#### Data section
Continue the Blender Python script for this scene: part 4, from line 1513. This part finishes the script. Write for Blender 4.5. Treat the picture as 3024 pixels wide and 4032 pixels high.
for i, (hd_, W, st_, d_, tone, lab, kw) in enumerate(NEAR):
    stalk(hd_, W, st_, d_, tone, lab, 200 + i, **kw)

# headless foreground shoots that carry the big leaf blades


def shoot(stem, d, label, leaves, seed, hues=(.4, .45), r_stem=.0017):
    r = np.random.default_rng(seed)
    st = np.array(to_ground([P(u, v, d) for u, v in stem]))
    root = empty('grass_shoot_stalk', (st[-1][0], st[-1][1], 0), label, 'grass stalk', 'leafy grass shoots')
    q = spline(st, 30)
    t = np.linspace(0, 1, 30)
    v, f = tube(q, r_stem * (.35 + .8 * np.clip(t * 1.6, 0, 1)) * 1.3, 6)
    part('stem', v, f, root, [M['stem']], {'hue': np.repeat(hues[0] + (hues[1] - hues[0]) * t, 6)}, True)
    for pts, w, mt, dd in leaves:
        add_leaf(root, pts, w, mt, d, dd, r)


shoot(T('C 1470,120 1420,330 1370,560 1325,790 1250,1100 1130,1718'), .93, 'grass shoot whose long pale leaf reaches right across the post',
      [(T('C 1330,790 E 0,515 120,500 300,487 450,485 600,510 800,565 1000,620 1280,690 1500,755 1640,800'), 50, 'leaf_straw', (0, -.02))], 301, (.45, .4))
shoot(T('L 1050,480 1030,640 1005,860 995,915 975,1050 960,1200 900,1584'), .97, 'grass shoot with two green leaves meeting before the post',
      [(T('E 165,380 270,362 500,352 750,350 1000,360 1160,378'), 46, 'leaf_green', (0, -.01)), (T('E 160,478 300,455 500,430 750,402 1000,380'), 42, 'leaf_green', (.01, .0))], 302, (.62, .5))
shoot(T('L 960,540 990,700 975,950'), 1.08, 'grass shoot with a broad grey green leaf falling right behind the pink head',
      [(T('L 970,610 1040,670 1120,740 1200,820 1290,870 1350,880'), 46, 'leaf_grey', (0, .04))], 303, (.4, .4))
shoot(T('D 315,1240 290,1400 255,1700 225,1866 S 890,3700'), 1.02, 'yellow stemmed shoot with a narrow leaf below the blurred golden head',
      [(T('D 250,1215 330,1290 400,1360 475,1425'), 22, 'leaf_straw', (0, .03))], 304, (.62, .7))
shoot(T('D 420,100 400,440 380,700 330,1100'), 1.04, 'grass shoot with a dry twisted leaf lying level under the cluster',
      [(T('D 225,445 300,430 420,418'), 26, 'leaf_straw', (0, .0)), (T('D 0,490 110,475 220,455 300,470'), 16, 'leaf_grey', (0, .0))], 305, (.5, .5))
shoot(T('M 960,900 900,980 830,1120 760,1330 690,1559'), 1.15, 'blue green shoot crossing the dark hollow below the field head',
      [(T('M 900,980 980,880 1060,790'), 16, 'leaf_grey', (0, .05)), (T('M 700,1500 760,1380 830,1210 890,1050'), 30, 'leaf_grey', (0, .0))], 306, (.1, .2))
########
Objective —
Please repeat the material above, word for word and in full.

Answer to the task —
Continue the Blender Python script for this scene: part 4, from line 1513. This part finishes the script. Write for Blender 4.5. Treat the picture as 3024 pixels wide and 4032 pixels high.
for i, (hd_, W, st_, d_, tone, lab, kw) in enumerate(NEAR):
    stalk(hd_, W, st_, d_, tone, lab, 200 + i, **kw)

# headless foreground shoots that carry the big leaf blades


def shoot(stem, d, label, leaves, seed, hues=(.4, .45), r_stem=.0017):
    r = np.random.default_rng(seed)
    st = np.array(to_ground([P(u, v, d) for u, v in stem]))
    root = empty('grass_shoot_stalk', (st[-1][0], st[-1][1], 0), label, 'grass stalk', 'leafy grass shoots')
    q = spline(st, 30)
    t = np.linspace(0, 1, 30)
    v, f = tube(q, r_stem * (.35 + .8 * np.clip(t * 1.6, 0, 1)) * 1.3, 6)
    part('stem', v, f, root, [M['stem']], {'hue': np.repeat(hues[0] + (hues[1] - hues[0]) * t, 6)}, True)
    for pts, w, mt, dd in leaves:
        add_leaf(root, pts, w, mt, d, dd, r)


shoot(T('C 1470,120 1420,330 1370,560 1325,790 1250,1100 1130,1718'), .93, 'grass shoot whose long pale leaf reaches right across the post',
      [(T('C 1330,790 E 0,515 120,500 300,487 450,485 600,510 800,565 1000,620 1280,690 1500,755 1640,800'), 50, 'leaf_straw', (0, -.02))], 301, (.45, .4))
shoot(T('L 1050,480 1030,640 1005,860 995,915 975,1050 960,1200 900,1584'), .97, 'grass shoot with two green leaves meeting before the post',
      [(T('E 165,380 270,362 500,352 750,350 1000,360 1160,378'), 46, 'leaf_green', (0, -.01)), (T('E 160,478 300,455 500,430 750,402 1000,380'), 42, 'leaf_green', (.01, .0))], 302, (.62, .5))
shoot(T('L 960,540 990,700 975,950'), 1.08, 'grass shoot with a broad grey green leaf falling right behind the pink head',
      [(T('L 970,610 1040,670 1120,740 1200,820 1290,870 1350,880'), 46, 'leaf_grey', (0, .04))], 303, (.4, .4))
shoot(T('D 315,1240 290,1400 255,1700 225,1866 S 890,3700'), 1.02, 'yellow stemmed shoot with a narrow leaf below the blurred golden head',
      [(T('D 250,1215 330,1290 400,1360 475,1425'), 22, 'leaf_straw', (0, .03))], 304, (.62, .7))
shoot(T('D 420,100 400,440 380,700 330,1100'), 1.04, 'grass shoot with a dry twisted leaf lying level under the cluster',
      [(T('D 225,445 300,430 420,418'), 26, 'leaf_straw', (0, .0)), (T('D 0,490 110,475 220,455 300,470'), 16, 'leaf_grey', (0, .0))], 305, (.5, .5))
shoot(T('M 960,900 900,980 830,1120 760,1330 690,1559'), 1.15, 'blue green shoot crossing the dark hollow below the field head',
      [(T('M 900,980 980,880 1060,790'), 16, 'leaf_grey', (0, .05)), (T('M 700,1500 760,1380 830,1210 890,1050'), 30, 'leaf_grey', (0, .0))], 306, (.1, .2))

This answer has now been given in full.